Find the lines of data that contain the string "scene", then list them.

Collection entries
+--
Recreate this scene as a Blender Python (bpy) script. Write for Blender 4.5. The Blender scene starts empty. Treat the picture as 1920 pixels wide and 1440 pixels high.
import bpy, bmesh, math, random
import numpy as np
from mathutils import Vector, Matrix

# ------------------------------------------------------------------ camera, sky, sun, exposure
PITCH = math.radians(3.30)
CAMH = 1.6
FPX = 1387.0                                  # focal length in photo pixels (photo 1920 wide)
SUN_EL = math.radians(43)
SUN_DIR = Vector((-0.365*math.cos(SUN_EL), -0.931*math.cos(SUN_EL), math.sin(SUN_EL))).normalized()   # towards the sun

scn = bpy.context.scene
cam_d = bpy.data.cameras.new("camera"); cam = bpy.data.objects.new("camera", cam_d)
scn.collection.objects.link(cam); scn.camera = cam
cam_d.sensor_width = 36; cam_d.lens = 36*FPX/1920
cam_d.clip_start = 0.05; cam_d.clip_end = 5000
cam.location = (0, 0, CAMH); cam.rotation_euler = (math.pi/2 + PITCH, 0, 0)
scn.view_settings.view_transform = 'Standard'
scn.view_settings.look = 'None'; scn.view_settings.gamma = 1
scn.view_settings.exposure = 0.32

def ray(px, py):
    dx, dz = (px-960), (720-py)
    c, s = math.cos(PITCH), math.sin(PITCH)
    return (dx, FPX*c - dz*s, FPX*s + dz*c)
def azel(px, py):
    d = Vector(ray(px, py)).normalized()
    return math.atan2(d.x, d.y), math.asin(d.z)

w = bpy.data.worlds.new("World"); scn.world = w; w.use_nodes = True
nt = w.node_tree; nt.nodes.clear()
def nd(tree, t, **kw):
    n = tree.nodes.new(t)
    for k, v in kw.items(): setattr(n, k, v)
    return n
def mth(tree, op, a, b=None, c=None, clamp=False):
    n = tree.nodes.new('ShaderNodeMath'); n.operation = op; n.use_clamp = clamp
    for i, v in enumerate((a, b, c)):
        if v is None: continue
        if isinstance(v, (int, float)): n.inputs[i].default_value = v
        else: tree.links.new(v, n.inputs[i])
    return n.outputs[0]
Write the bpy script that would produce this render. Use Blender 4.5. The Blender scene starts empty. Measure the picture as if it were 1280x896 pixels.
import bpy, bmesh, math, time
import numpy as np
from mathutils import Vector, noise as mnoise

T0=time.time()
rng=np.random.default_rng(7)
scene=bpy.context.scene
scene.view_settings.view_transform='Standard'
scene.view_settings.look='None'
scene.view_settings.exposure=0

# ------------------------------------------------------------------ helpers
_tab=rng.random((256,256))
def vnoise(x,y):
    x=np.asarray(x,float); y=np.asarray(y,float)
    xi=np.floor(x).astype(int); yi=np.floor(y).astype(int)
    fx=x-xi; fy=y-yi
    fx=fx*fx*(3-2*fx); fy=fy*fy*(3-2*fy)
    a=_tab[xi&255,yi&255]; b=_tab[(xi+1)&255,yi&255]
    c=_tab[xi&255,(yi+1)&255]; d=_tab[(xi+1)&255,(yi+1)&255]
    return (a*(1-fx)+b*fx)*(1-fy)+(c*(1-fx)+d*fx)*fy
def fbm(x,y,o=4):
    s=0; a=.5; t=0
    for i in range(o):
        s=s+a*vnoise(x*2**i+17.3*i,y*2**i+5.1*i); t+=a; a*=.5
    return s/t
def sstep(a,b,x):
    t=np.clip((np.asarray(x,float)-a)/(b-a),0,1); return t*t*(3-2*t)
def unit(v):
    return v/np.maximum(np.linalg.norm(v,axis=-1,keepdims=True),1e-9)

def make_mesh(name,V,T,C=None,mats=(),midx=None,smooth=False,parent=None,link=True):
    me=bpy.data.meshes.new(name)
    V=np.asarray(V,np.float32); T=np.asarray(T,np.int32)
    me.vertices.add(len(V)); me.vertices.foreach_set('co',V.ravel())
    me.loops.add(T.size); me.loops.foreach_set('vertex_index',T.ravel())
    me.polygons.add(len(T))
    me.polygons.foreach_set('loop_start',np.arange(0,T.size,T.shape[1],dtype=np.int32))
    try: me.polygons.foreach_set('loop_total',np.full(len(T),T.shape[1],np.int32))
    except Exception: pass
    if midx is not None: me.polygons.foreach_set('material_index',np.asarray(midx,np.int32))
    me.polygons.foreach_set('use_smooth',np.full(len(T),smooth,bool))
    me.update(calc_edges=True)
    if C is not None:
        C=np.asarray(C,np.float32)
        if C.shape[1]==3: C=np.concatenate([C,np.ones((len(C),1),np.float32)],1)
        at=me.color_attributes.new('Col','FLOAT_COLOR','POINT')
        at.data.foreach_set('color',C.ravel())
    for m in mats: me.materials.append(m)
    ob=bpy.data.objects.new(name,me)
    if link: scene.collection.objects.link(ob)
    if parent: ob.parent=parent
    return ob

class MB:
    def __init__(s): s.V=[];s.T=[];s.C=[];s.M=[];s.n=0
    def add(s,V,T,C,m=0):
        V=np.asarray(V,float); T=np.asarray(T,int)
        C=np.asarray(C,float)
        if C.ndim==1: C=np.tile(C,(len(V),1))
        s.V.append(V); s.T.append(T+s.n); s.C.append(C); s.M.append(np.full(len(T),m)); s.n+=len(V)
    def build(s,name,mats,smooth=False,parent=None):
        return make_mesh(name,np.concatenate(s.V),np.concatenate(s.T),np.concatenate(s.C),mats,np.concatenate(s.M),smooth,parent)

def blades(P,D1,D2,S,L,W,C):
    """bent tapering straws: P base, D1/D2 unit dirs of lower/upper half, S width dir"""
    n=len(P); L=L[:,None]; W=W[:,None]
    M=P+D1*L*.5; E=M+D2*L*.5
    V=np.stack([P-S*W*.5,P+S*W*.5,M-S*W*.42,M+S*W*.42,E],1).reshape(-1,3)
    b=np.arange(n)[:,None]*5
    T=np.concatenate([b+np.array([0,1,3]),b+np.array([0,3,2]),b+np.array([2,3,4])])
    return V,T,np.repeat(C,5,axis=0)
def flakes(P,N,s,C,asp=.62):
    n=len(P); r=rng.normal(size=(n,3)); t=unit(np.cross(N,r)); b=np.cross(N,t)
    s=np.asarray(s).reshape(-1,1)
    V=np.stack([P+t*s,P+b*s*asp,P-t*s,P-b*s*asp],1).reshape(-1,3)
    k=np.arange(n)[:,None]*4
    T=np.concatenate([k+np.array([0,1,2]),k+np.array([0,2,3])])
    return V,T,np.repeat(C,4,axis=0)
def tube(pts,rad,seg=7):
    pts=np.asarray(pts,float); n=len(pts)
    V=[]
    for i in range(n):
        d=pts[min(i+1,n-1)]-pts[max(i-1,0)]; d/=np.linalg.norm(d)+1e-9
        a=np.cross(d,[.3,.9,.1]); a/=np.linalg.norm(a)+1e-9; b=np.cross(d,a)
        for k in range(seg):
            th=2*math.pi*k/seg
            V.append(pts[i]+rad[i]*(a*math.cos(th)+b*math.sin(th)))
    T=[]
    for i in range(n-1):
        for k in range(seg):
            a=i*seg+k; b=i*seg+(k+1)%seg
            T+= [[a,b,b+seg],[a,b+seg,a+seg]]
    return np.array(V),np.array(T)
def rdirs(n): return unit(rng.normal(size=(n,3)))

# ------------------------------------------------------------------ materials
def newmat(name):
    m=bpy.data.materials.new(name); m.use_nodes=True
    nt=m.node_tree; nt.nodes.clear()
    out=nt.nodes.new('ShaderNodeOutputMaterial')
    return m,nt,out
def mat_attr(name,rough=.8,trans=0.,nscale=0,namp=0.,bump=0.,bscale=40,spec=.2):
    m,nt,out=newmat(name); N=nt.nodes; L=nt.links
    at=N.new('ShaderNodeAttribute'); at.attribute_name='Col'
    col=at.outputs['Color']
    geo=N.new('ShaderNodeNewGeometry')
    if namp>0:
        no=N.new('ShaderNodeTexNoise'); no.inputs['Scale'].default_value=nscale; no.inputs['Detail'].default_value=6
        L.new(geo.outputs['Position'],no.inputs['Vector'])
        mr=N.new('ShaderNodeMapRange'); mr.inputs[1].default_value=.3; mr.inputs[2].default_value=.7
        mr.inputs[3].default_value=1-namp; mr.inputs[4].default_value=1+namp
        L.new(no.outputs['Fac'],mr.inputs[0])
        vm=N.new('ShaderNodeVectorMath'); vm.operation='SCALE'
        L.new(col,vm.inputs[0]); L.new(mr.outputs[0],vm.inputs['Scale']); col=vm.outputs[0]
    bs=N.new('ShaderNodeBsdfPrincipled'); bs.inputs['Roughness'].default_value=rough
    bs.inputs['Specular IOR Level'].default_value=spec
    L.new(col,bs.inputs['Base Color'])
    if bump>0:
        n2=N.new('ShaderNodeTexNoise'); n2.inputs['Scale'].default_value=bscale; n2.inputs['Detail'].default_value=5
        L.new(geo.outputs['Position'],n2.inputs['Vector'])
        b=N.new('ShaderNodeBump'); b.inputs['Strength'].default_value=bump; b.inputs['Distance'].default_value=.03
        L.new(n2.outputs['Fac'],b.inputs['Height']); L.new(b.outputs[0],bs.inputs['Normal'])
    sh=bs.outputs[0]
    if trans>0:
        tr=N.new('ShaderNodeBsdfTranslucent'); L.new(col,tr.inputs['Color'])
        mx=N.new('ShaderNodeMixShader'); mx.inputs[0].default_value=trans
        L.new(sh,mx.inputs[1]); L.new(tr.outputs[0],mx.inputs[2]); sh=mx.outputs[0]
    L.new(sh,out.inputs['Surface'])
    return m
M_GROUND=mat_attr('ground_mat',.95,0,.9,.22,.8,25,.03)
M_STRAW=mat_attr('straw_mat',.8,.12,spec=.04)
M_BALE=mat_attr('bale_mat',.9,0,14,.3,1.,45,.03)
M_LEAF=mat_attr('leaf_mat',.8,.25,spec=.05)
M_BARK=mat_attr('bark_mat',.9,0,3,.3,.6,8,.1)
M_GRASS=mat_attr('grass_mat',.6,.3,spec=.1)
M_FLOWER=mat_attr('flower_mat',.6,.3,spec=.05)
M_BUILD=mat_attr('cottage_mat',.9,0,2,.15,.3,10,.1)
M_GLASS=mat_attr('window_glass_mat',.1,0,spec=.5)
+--
### [The solution]
Recreate this scene as a Blender Python (bpy) script. Write for Blender 4.5. The Blender scene starts empty. Treat the picture as 1920 pixels wide and 1440 pixels high.
scn = bpy.context.scene
Write the bpy script that would produce this render. Use Blender 4.5. The Blender scene starts empty. Measure the picture as if it were 1280x896 pixels.
scene=bpy.context.scene
scene.view_settings.view_transform='Standard'
scene.view_settings.look='None'
scene.view_settings.exposure=0
    if link: scene.collection.objects.link(ob)